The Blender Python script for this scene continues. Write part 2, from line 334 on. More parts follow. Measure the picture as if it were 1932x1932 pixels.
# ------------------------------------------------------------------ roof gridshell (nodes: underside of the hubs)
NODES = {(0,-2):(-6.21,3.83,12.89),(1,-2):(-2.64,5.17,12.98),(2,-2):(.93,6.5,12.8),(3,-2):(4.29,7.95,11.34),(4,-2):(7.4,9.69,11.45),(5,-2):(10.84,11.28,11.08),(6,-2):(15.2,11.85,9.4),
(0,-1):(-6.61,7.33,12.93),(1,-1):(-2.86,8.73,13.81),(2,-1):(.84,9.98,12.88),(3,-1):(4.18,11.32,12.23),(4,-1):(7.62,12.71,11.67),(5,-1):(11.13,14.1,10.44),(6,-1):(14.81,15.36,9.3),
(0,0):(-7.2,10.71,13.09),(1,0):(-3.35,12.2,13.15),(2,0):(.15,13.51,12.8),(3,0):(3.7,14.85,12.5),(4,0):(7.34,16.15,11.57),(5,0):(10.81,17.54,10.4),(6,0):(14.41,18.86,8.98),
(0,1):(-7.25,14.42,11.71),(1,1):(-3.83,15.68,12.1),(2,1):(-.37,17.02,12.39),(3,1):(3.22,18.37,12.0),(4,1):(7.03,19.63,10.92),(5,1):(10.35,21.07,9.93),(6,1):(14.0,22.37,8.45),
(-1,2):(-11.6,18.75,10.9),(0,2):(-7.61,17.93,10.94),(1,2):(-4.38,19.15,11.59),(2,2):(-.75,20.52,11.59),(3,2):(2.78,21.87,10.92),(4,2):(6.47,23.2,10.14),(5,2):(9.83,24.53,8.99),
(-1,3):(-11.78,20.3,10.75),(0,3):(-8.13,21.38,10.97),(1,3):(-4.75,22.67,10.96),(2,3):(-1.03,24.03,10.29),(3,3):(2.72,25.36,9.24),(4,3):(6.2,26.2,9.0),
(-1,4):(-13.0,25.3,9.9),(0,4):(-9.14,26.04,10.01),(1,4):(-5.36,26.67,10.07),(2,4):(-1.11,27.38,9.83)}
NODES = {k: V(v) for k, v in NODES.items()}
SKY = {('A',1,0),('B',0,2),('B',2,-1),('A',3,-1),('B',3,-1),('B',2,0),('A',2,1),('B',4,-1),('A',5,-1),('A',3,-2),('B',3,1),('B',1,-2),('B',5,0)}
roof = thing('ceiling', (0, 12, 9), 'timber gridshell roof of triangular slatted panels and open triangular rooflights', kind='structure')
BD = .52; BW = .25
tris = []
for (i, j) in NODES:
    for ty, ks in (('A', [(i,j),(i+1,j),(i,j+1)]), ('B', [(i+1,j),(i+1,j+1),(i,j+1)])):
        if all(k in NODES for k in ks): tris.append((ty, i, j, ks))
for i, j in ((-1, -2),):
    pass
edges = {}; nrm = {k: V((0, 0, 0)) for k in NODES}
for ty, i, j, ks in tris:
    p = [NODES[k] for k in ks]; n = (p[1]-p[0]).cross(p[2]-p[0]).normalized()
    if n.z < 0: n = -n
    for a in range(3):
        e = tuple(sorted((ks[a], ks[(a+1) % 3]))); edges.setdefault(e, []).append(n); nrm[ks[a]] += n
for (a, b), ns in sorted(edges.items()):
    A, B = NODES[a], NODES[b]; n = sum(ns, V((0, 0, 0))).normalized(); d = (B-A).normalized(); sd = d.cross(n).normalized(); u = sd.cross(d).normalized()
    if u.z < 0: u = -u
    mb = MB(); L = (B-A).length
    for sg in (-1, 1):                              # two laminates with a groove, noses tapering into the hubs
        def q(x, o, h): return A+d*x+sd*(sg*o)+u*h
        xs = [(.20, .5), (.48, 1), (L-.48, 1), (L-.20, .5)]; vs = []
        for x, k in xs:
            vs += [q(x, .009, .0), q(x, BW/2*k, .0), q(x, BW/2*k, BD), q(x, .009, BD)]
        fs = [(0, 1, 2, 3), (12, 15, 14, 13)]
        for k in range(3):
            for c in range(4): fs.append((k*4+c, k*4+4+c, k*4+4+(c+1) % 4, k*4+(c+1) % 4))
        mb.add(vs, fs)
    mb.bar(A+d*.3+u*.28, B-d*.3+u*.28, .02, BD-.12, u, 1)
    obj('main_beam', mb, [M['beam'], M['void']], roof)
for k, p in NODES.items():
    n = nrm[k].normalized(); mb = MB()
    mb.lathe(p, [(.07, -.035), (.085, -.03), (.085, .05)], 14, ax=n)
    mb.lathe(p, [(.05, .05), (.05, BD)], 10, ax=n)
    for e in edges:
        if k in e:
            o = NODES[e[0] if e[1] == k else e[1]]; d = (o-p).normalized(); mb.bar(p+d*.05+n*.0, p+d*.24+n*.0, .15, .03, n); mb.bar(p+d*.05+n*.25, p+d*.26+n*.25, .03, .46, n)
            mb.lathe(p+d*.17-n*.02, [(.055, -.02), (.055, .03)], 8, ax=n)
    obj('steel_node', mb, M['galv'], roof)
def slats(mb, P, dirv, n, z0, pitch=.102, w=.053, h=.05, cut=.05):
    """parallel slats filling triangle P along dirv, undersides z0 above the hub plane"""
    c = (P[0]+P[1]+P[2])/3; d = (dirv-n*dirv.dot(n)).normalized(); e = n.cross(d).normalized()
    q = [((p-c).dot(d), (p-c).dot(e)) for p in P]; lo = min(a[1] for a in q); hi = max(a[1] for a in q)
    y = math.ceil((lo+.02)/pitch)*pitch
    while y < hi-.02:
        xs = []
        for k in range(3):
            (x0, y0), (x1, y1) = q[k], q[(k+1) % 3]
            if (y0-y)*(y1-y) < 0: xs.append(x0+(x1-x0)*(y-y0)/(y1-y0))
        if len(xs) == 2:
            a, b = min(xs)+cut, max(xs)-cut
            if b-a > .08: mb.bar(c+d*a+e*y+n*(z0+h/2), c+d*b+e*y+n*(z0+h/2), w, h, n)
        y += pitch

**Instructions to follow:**
Print all the data exactly.

**Reply to the exercise:**
The Blender Python script for this scene continues. Write part 2, from line 334 on. More parts follow. Measure the picture as if it were 1932x1932 pixels.
# ------------------------------------------------------------------ roof gridshell (nodes: underside of the hubs)
NODES = {(0,-2):(-6.21,3.83,12.89),(1,-2):(-2.64,5.17,12.98),(2,-2):(.93,6.5,12.8),(3,-2):(4.29,7.95,11.34),(4,-2):(7.4,9.69,11.45),(5,-2):(10.84,11.28,11.08),(6,-2):(15.2,11.85,9.4),
(0,-1):(-6.61,7.33,12.93),(1,-1):(-2.86,8.73,13.81),(2,-1):(.84,9.98,12.88),(3,-1):(4.18,11.32,12.23),(4,-1):(7.62,12.71,11.67),(5,-1):(11.13,14.1,10.44),(6,-1):(14.81,15.36,9.3),
(0,0):(-7.2,10.71,13.09),(1,0):(-3.35,12.2,13.15),(2,0):(.15,13.51,12.8),(3,0):(3.7,14.85,12.5),(4,0):(7.34,16.15,11.57),(5,0):(10.81,17.54,10.4),(6,0):(14.41,18.86,8.98),
(0,1):(-7.25,14.42,11.71),(1,1):(-3.83,15.68,12.1),(2,1):(-.37,17.02,12.39),(3,1):(3.22,18.37,12.0),(4,1):(7.03,19.63,10.92),(5,1):(10.35,21.07,9.93),(6,1):(14.0,22.37,8.45),
(-1,2):(-11.6,18.75,10.9),(0,2):(-7.61,17.93,10.94),(1,2):(-4.38,19.15,11.59),(2,2):(-.75,20.52,11.59),(3,2):(2.78,21.87,10.92),(4,2):(6.47,23.2,10.14),(5,2):(9.83,24.53,8.99),
(-1,3):(-11.78,20.3,10.75),(0,3):(-8.13,21.38,10.97),(1,3):(-4.75,22.67,10.96),(2,3):(-1.03,24.03,10.29),(3,3):(2.72,25.36,9.24),(4,3):(6.2,26.2,9.0),
(-1,4):(-13.0,25.3,9.9),(0,4):(-9.14,26.04,10.01),(1,4):(-5.36,26.67,10.07),(2,4):(-1.11,27.38,9.83)}
NODES = {k: V(v) for k, v in NODES.items()}
SKY = {('A',1,0),('B',0,2),('B',2,-1),('A',3,-1),('B',3,-1),('B',2,0),('A',2,1),('B',4,-1),('A',5,-1),('A',3,-2),('B',3,1),('B',1,-2),('B',5,0)}
roof = thing('ceiling', (0, 12, 9), 'timber gridshell roof of triangular slatted panels and open triangular rooflights', kind='structure')
BD = .52; BW = .25
tris = []
for (i, j) in NODES:
    for ty, ks in (('A', [(i,j),(i+1,j),(i,j+1)]), ('B', [(i+1,j),(i+1,j+1),(i,j+1)])):
        if all(k in NODES for k in ks): tris.append((ty, i, j, ks))
for i, j in ((-1, -2),):
    pass
edges = {}; nrm = {k: V((0, 0, 0)) for k in NODES}
for ty, i, j, ks in tris:
    p = [NODES[k] for k in ks]; n = (p[1]-p[0]).cross(p[2]-p[0]).normalized()
    if n.z < 0: n = -n
    for a in range(3):
        e = tuple(sorted((ks[a], ks[(a+1) % 3]))); edges.setdefault(e, []).append(n); nrm[ks[a]] += n
for (a, b), ns in sorted(edges.items()):
    A, B = NODES[a], NODES[b]; n = sum(ns, V((0, 0, 0))).normalized(); d = (B-A).normalized(); sd = d.cross(n).normalized(); u = sd.cross(d).normalized()
    if u.z < 0: u = -u
    mb = MB(); L = (B-A).length
    for sg in (-1, 1):                              # two laminates with a groove, noses tapering into the hubs
        def q(x, o, h): return A+d*x+sd*(sg*o)+u*h
        xs = [(.20, .5), (.48, 1), (L-.48, 1), (L-.20, .5)]; vs = []
        for x, k in xs:
            vs += [q(x, .009, .0), q(x, BW/2*k, .0), q(x, BW/2*k, BD), q(x, .009, BD)]
        fs = [(0, 1, 2, 3), (12, 15, 14, 13)]
        for k in range(3):
            for c in range(4): fs.append((k*4+c, k*4+4+c, k*4+4+(c+1) % 4, k*4+(c+1) % 4))
        mb.add(vs, fs)
    mb.bar(A+d*.3+u*.28, B-d*.3+u*.28, .02, BD-.12, u, 1)
    obj('main_beam', mb, [M['beam'], M['void']], roof)
for k, p in NODES.items():
    n = nrm[k].normalized(); mb = MB()
    mb.lathe(p, [(.07, -.035), (.085, -.03), (.085, .05)], 14, ax=n)
    mb.lathe(p, [(.05, .05), (.05, BD)], 10, ax=n)
    for e in edges:
        if k in e:
            o = NODES[e[0] if e[1] == k else e[1]]; d = (o-p).normalized(); mb.bar(p+d*.05+n*.0, p+d*.24+n*.0, .15, .03, n); mb.bar(p+d*.05+n*.25, p+d*.26+n*.25, .03, .46, n)
            mb.lathe(p+d*.17-n*.02, [(.055, -.02), (.055, .03)], 8, ax=n)
    obj('steel_node', mb, M['galv'], roof)
def slats(mb, P, dirv, n, z0, pitch=.102, w=.053, h=.05, cut=.05):
    """parallel slats filling triangle P along dirv, undersides z0 above the hub plane"""
    c = (P[0]+P[1]+P[2])/3; d = (dirv-n*dirv.dot(n)).normalized(); e = n.cross(d).normalized()
    q = [((p-c).dot(d), (p-c).dot(e)) for p in P]; lo = min(a[1] for a in q); hi = max(a[1] for a in q)
    y = math.ceil((lo+.02)/pitch)*pitch
    while y < hi-.02:
        xs = []
        for k in range(3):
            (x0, y0), (x1, y1) = q[k], q[(k+1) % 3]
            if (y0-y)*(y1-y) < 0: xs.append(x0+(x1-x0)*(y-y0)/(y1-y0))
        if len(xs) == 2:
            a, b = min(xs)+cut, max(xs)-cut
            if b-a > .08: mb.bar(c+d*a+e*y+n*(z0+h/2), c+d*b+e*y+n*(z0+h/2), w, h, n)
        y += pitch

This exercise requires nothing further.